The other day, I had my sister come visit me at school (it was under the pretense of free grilled cheese afterwards, so I was all for it). After the small 2-room tour of the entire apartment, we came to my room and settled in for a chat. Nothing serious, just the normal “How are classes going?”, “How are things at home?” type of talk. However, a few minutes later, her eyes glanced over to my open closet where a few button up polos and some sweatshirts were the only hanging garments.
“What are those?”
It was an awkward silence as the 26 year old Disney princess who never grew up crossed my room and started going through the shirts.
“Oh.” It was a good thing that she was looking away because I’m fairly certain my face was a bright shade of red. “Those are Phil’s.” Phil just happened to be one of my close guy friends within the major that I knew she had met in the last 4 years. After a bit of talking, it became clear that my sister thinks that I routinely have a boy over at my place and have his clothes in my closet.
The reason why my sister freaked out about my wardrobe wasn’t hard to deduce. I have two X chromosomes, I have breasts and once a month, my body decides it’s angry that I’m not pregnant so it bleeds constantly for roughly 5 days. By all accounts, I’m female. Why would I wear male clothing if I’m obviously a woman?
A person’s body is a blank canvas ready for a person to express themselves, however it does not define them. This difference is hard to think about at first. After all, you dress the body to define yourself. But what if your body doesn’t fit your mental image of yourself?

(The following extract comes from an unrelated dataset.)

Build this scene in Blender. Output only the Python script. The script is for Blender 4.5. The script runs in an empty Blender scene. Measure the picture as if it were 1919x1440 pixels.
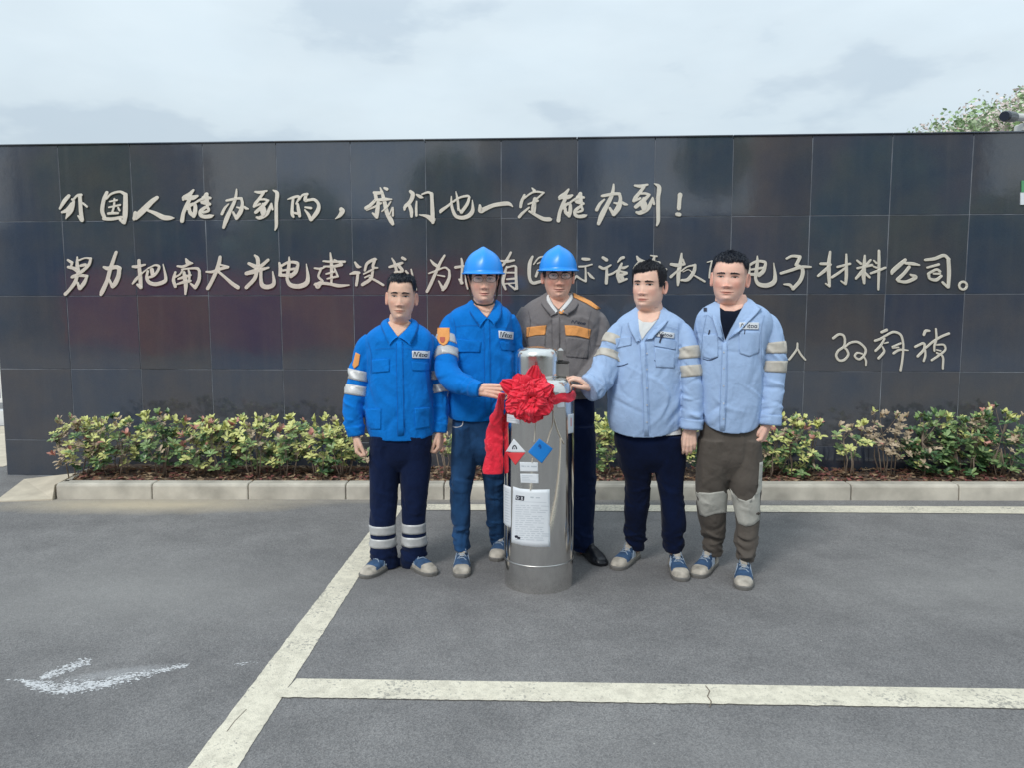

Then you take upon the quest of making your transforming your body to help it reflect the true self within. Whether it be simply a different gender or even a different species, the body displays to the world whatever you want it to convey. While my body may say “woman”, my inner self says “man” and through dressing and acting differently, I can rearrange original thinking.
My body does not define myself. I define my body.
I think the narrative form of this post really works well with your message. I think GWST classes are so awesome, because they allows us to participate as ourselves (not separate our experience from our knowledge), and to learn from each other’s experiences. Your point of view is extremely important in class, and I think your voice–especially in this post–is conveyed really well. I don’t think the value of this text is limited to our class, though. A lot of people face similar problems when it comes to controlling how their gender (or simply their identity) is perceived by others. Having to repeatedly come out to people is extremely stressful and exhausting. This narrative is super important for people to know they’re not alone, and to feel empowered in their identity formation.
This is a very interesting post it made me reflect on a personal experience. I had a friend who had all the physical features of a girl but was mentally a man. For many years I thought she was just confused because of the environment I was brought up in; thinking you were other than what the physical features declared you as was strange. Years upon years she was judged by the school population and marked as being that weird girl who was going through a lot; but she was just an ordinary teenager trapped in a body and a society that refuse to acknowledge her as other because of her physical features. It’s quite interesting how hermaphrodites are accepted more by society if they choose to be other than what the dominant physical features declare them to be but a person who is heterosexual who chooses to be other is regarded as “confused”. Many people have this struggle of being accepted and I do agree that physical features should not be used define a person.